Entre 1968 e 1972, o autor realizava críticas cinematográficas diárias para o Jornal da Bahia. Assistir aos filmes e, logo em seguida, analisá-los para a publicação, deu ao jovem José Umberto a certeza de que toda a realização fílmica sustentava-se através de elaborações prévias de idéias, de conceitos. Provavam isto a Nouvelle Vague e suas lideranças, cujos talentos dividiam-se entre os textos publicados na Cahiers du cinéma e as películas exibidas nos festivais e salas de cinema. Enquanto escrevia para a afamada folha baiana, o cineasta ia amadurecendo o seu projeto de, um dia, oferecer ao público sua interpretação particular do Brasil através de texto, imagem e som.

Para levar o projeto até o fim, a experiência como crítico somou-se à formação acadêmica. Quando José Umberto começou a escrever O anjo negro, tinha acabado de concluir a licenciatura em Ciências Sociais pela UFBA. Lá entrou em contato com autores fundamentais para o entendimento da formação da sociedade brasileira, como Gilberto Freyre, Sérgio Buarque de Holanda, Caio Prado Jr, dentre outras inspirações para a composição de suas personagens arquetípicas. Sua paixão pela antropologia, especialmente pelos estudos sobre a cultura afrobrasileira, fez com que conhecesse Mário Gusmão – o futuro protagonista de seu filme – em um curso sobre diáspora africana.

Para completar este mix de referências, temos o contexto da época. Inspirações aparentemente mais óbvias foram minimizadas, ou completamente descartadas, por José Umberto no momento de listar as influências diretas para a concepção do roteiro. Ele desconhecia a peça homônima de Nelson Rodrigues e, apesar do universo fílmico esbarrar diversas vezes em um humor trágico tipicamente rodrigueano, a presença do dramaturgo carioca não foi considerada na origem da ideia central do filme. A influência de Teorema, de Pasolini, apontada por muitos como a base dramatúrgica de O anjo negro, é igualmente desconsiderada.

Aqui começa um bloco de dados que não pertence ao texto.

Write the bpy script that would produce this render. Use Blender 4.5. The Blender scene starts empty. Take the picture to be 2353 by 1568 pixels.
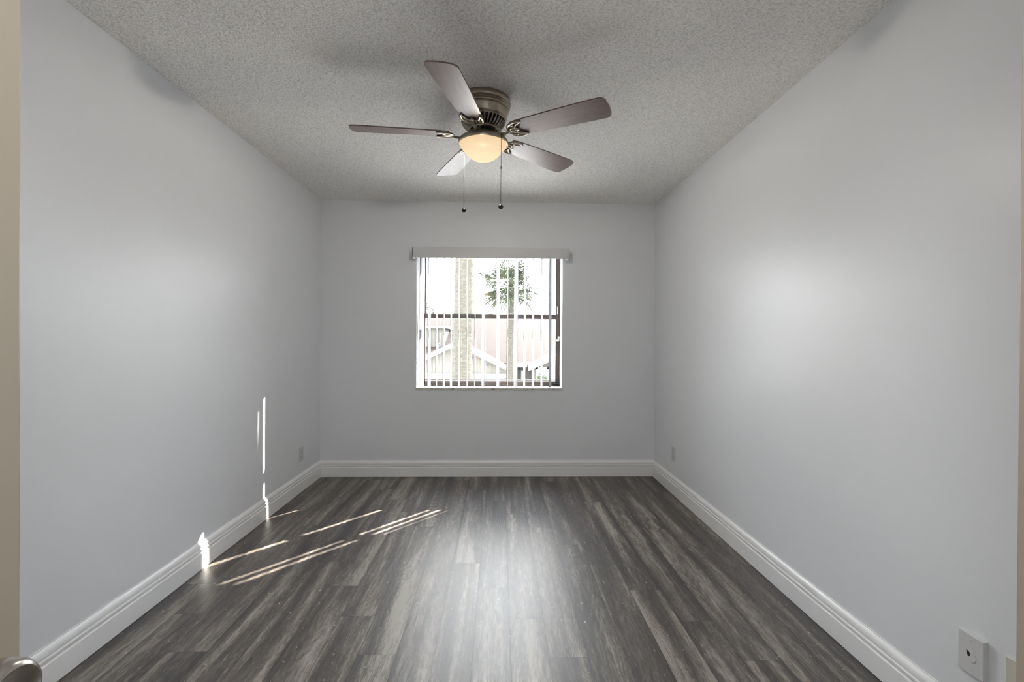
import bpy, math, random
from mathutils import Vector, Matrix

random.seed(7)
SC = bpy.context.scene
COL = SC.collection
PI = math.pi


def srgb(r, g, b):
    f = lambda c: (c / 255) / 12.92 if c / 255 <= 0.04045 else ((c / 255 + 0.055) / 1.055) ** 2.4
    return (f(r), f(g), f(b), 1.0)


# ---------------------------------------------------------------- room measures (metres)
XL, XR = -1.574, 1.397          # side walls
YB, YF = 4.26, -0.35            # window wall, doorway wall
H = 2.44
WX0, WX1, WZ0, WZ1 = -0.735, 0.566, 0.775, 2.030   # window opening
YG = 4.43                       # window frame plane

# ---------------------------------------------------------------- camera
cam_d = bpy.data.cameras.new('camera')
cam_d.sensor_fit = 'HORIZONTAL'
cam_d.sensor_width = 36.0
cam_d.lens = 36.0 * 1099.66 / 2353.0
cam_d.clip_start = 0.02
cam_d.clip_end = 400
cam = bpy.data.objects.new('camera', cam_d)
COL.objects.link(cam)
yaw, pitch, roll = 0.0270772, -0.0038181, 0.0058776
fwd = Vector((math.sin(yaw) * math.cos(pitch), math.cos(yaw) * math.cos(pitch), math.sin(pitch)))
rgt = Vector((math.cos(yaw), -math.sin(yaw), 0))
upv = rgt.cross(fwd)
r2 = rgt * math.cos(roll) + upv * math.sin(roll)
u2 = upv * math.cos(roll) - rgt * math.sin(roll)
M = Matrix((r2, u2, -fwd)).transposed().to_4x4()
M.translation = (0, 0, 1.2246)
cam.matrix_world = M
SC.camera = cam

# ---------------------------------------------------------------- colour management
SC.view_settings.view_transform = 'Standard'
SC.view_settings.look = 'None'
SC.view_settings.gamma = 1.0
SC.view_settings.use_curve_mapping = False
SC.view_settings.exposure = 0.32
SC.cycles.max_bounces = 14
SC.cycles.diffuse_bounces = 9
SC.cycles.glossy_bounces = 5
SC.cycles.transparent_max_bounces = 16
SC.cycles.sample_clamp_indirect = 6.0
SC.cycles.caustics_reflective = False
SC.cycles.caustics_refractive = False
SC.cycles.use_denoising = True

# ---------------------------------------------------------------- sky
SKY = 22.0
world = bpy.data.worlds.new('sky')
SC.world = world
world.use_nodes = True
wn, wl = world.node_tree.nodes, world.node_tree.links
wn.clear()
w_out = wn.new('ShaderNodeOutputWorld')
w_bg = wn.new('ShaderNodeBackground')
w_tc = wn.new('ShaderNodeTexCoord')
w_sep = wn.new('ShaderNodeSeparateXYZ')
w_ramp = wn.new('ShaderNodeValToRGB')
wl.new(w_tc.outputs['Generated'], w_sep.inputs[0])
wl.new(w_sep.outputs['Z'], w_ramp.inputs[0])
e = w_ramp.color_ramp.elements
e[0].position = 0.0
e[0].color = (0.95, 0.98, 1.0, 1)
e[1].position = 0.7
e[1].color = (0.62, 0.76, 1.0, 1)
w_noise = wn.new('ShaderNodeTexNoise')
w_noise.inputs['Scale'].default_value = 3.0
w_noise.inputs['Detail'].default_value = 4.0
wl.new(w_tc.outputs['Generated'], w_noise.inputs['Vector'])
w_cr = wn.new('ShaderNodeValToRGB')
w_cr.color_ramp.elements[0].position = 0.42
w_cr.color_ramp.elements[1].position = 0.58
wl.new(w_noise.outputs['Fac'], w_cr.inputs[0])
w_mix = wn.new('ShaderNodeMix')
w_mix.data_type = 'RGBA'
wl.new(w_cr.outputs['Color'], w_mix.inputs[0])
wl.new(w_ramp.outputs['Color'], w_mix.inputs[6])
w_mix.inputs[7].default_value = (1, 1, 1, 1)
wl.new(w_mix.outputs[2], w_bg.inputs['Color'])
w_bg.inputs['Strength'].default_value = SKY
wl.new(w_bg.outputs[0], w_out.inputs['Surface'])

# ---------------------------------------------------------------- sun (from front right, 36 degrees up)
sun_d = bpy.data.lights.new('sun', 'SUN')
sun_d.energy = 56.0
sun_d.angle = math.radians(0.53)
sun_d.color = (1.0, 0.93, 0.85)
sun = bpy.data.objects.new('sun', sun_d)
COL.objects.link(sun)
az, el = math.radians(40.8), math.radians(36.0)
to_sun = Vector((math.sin(az) * math.cos(el), math.cos(az) * math.cos(el), math.sin(el)))
sun.rotation_euler = (-to_sun).to_track_quat('-Z', 'Y').to_euler()
sun.location = (8, 10, 12)

# ---------------------------------------------------------------- added fill lamp on the ceiling, unseen above the camera
fill_d = bpy.data.lights.new('fill_light', 'AREA')
fill_d.shape = 'DISK'
fill_d.size = 0.36
fill_d.energy = 29.0
fill_d.color = (0.95, 0.97, 1.0)
fill_ob = bpy.data.objects.new('fill_light', fill_d)
COL.objects.link(fill_ob)
fill_ob.location = (0.0, -0.08, 2.335)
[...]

Elencar a obra dentro do movimento udigrudi baiano também trás certo desconforto para o autor.

Referências diretas e conscientes de O anjo negro, segundo as palavras do próprio José Umberto, foram, como dito anteriormente, as leituras dos sociólogos brasileiros. Isto fica bastante claro no modo como o autor constrói suas personagens no roteiro. Todos são concebidas a partir de uma tipologia sociológica, ou seja, para caracterizá-las, contou menos uma rigorosa constituição psicológica do que uma aderência alegórica, capaz de criar um microcosmos ilustrativo das transformações da sociedade patriarcal no âmbito da narrativa. Dentro desta perspectiva, Hércules, o juiz de futebol, representa o poder e, de certa forma, a indústria de massa; o rebelde Carlinhos, a revolução comportamental vinda da juventude; o velho Getúlio, a decadência do patriarcalismo baiano; Calunga, o anjo negro, as forças elementares provindas da senzala, reprimidas, que emergem na superfície do substrato social brasileiro para impor sua presença criadora.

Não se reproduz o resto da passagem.